Il est donc tout bonnement illusoire d’imaginer des Springboks plus métissés alors que leur vivier de recrutement n’a pas changé, ou si peu. Les joueurs de couleur passant surtout, au-delà de leur valeur sportive souvent importante, pour des cautions données au public. Un peu comme avoir un joueur varois dans l’effectif du RCT pour faire cesser les #célafoteauzétrangers sur les forums de supporters. De plus, le statut social de certains joueurs noirs est un leurre. Il faut ainsi garder à l’esprit que, même métis, Bryan Habana est un fils de chef d’entreprise issu de la classe aisée, pas un gamin de township. Surmédiatisé et élu meilleur joueur mondial en 2007, l’intermittent du spectacle en Top 14 est l’arbre qui cache un peu trop avantageusement la forêt. La seule lueur d’espoir aujourd’hui étant le rugby à sept, où la mixité sociale est plus forte, et dont la star en Afrique du Sud est un Noir dreadlocké nommé Seabelo Senatia. Joueur qui a d’ailleurs intégré le squad des Springboks lors de la dernière tournée d’automne et qui envisage de participer au mondial anglais. 

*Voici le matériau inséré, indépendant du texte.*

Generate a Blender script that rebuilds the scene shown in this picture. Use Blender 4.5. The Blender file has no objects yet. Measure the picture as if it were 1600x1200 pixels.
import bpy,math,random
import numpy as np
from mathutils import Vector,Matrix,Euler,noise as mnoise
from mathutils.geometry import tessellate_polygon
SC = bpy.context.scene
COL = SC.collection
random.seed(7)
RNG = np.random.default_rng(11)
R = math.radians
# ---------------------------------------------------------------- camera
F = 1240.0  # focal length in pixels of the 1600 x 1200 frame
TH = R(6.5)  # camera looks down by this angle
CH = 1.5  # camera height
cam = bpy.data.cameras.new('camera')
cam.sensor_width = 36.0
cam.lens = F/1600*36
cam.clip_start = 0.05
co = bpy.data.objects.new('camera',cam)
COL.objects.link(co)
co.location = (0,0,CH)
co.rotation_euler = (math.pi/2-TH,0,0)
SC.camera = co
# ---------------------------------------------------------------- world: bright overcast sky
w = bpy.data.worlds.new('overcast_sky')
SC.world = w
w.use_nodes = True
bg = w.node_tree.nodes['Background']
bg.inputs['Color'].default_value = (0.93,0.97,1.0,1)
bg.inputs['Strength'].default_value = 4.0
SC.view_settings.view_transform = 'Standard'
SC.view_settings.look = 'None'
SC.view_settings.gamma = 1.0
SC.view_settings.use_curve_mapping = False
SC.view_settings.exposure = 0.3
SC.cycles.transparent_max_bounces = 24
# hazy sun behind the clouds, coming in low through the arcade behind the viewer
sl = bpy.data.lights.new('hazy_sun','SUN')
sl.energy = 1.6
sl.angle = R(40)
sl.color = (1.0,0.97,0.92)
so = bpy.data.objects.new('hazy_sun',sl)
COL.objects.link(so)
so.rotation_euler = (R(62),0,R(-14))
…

293711-ac1187a4-86f5-11e3-8066-beb3483f8e9c

Les Blitzboks, sans doute le plus bel hymne au métissage depuis la série Arnold & Willy. 

 

En gros, il est possible de s’apercevoir vingt ans après que l’image d’Épinal de Mandela et Pienaar fut certes un magnifique symbole… mais rien qu’un symbole. Et ces éléments font apparaître la réconciliation des diverses communautés via ce titre mondial comme une histoire à peu près aussi véridique que celle de Toulouse qui forme la moitié de son effectif. Si le rugby fut à l’origine du processus de réconciliation nationale de l’Afrique du Sud, il est aussi le miroir grossissant de son caractère inachevé voire inachevable.